Church Communication Energized: continued from PART 1
Many are slipping behind with their church communications. Make your church communication energized!
There is a proper way to do Church Communications. Here are the last 2 ways to energize your communications (see the first one here):
2. Have you centralized your church communications?
Often a Senior Pastor isn’t aware of everything happening in their church. Why should that be the case? Instead, the church needs to create a team of communication experts who are aware of everything that the congregation or community would be attracted or interested in. They become experts in message delivery. This isn’t a simple job; they have to be given the authority to say “no” as well as have input into the events to allow them to structure the church communications calendar and give deadlines for materials. They need descriptions, sermon titles, and details many days or weeks in advance in order to make everything work properly. The more that this one team controls all these details, the more effective your communications.
a. All ministries must come under the church brand. Every ministry wants to feel autonomous. But they have to understand the importance of being associated with the church’s master brand. It adds weight, importance, and energy to both sides. It’s a win/win situation that uses your budget dollars the most effectively. If each ministry wants to do everything differently, they need to become independent of the church (and pay for their own communications). If the church continually has “rebellious” ministries though, the church needs to consider that there is little value in its umbrella brand and should update it.
b. All communications need to be supervised by a centralized editor or director. As we described above, all the content, promotion, ideas, and design needs to be controlled and guided by a centralized communication team. The church often doesn’t need more content creation, they simply need to edit and art directs the content they have. All the ministries together should build a unified brand that satisfies the congregation (and community) with solutions to their concerns and paths to their goals. The leadership in this area needs to be at the senior leadership table. Don’t want them? Find someone else who’ll add to your leadership. This key person needs to add value and enable ministry rather than restrict it.
c. All satellites need to look like the main campus. With the push for multi-site churches we constantly hear “we’re one church; with multiple locations”. Sadly though, from outside the church, everything looks and sounds different. This creates confusion. Stop creating locations that ultimately compete with each other. Together, they need to build your master church brand. Something that you are known for. Not re-creating and re-designing everything, every time a location wants to do an activity will save money and time. So often, the church creates extra work when it doesn’t need to.
3. Have you optimized your church communications or communication strategy?
It’s rare that any church can’t improve some of its communications. Church communication is a growing field that needs constant optimization and upgrading.
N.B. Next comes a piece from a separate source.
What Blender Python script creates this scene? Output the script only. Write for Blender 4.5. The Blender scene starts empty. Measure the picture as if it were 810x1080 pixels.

Many churches have an issue with “where do I start?”. Don’t reinvent the wheel; there are many agencies like ours that will partner with you to demonstrate church best practices. The good ones will help you individualize the approach so that it fits you, feels comfortable, and enables ministry in your community. Here are 3 things to start with:
a. Effective church communications require a strategy. Leadership has to get together and move in the same direction. Many churches start with a vision or mission statement but quickly realize that this theoretical foundation (often a wordy unmemorable statement) does little for the practical roll-out and communication of ministry to the community. You need to create a church communication strategy that unifies benefit-driven messages, prioritizes audiences, and creates timelines for peaceful fulfillment. This encompasses websites, print materials, social media, and email communications.
b. Church communication energized requires a team. Rarely can one person accomplish all of this unless your church is a very small ministry. You need a creative leader, a writer, an editor, and often a designer and/or programmer. These positions can be full-time, part-time, contracted, or volunteers depending on your budget. Ultimately you need someone assigned to every responsibility of the communication strategy.
c. Effective church communications require the best tools. These tools that assist in church communications are being created weekly it seems. It’s difficult to keep ahead of the trends. The world is moving away from print materials so you should too. Start with establishing a cost-effective, easy-to-edit-and-update, website (I’d suggest WordPress) that everyone in your congregation and community can trust for accurate material. Consider add-ons (plug-ins and widgets) that help functionality for your online presence. Then determine how your congregation and community are communicating and try to offer what they want. That often means effectively connecting social media (Facebook, Twitter, Instagram, Pinterest, Instagram, youtube, etc.) and email campaigns. Text messaging and traditional broadcast mediums (radio, tv, etc) are also being used as budgets allow. But don’t forget about print materials; just reduce their use by pointing your congregation to trusted online sources.
The Bible commands us to go and tell. Let’s pray that God will use our methods and strategies so that we can reach the lost for Christ. Your community truly needs to discover what’s going on in your ministry; don’t allow a broken communication system to keep them from the Good News.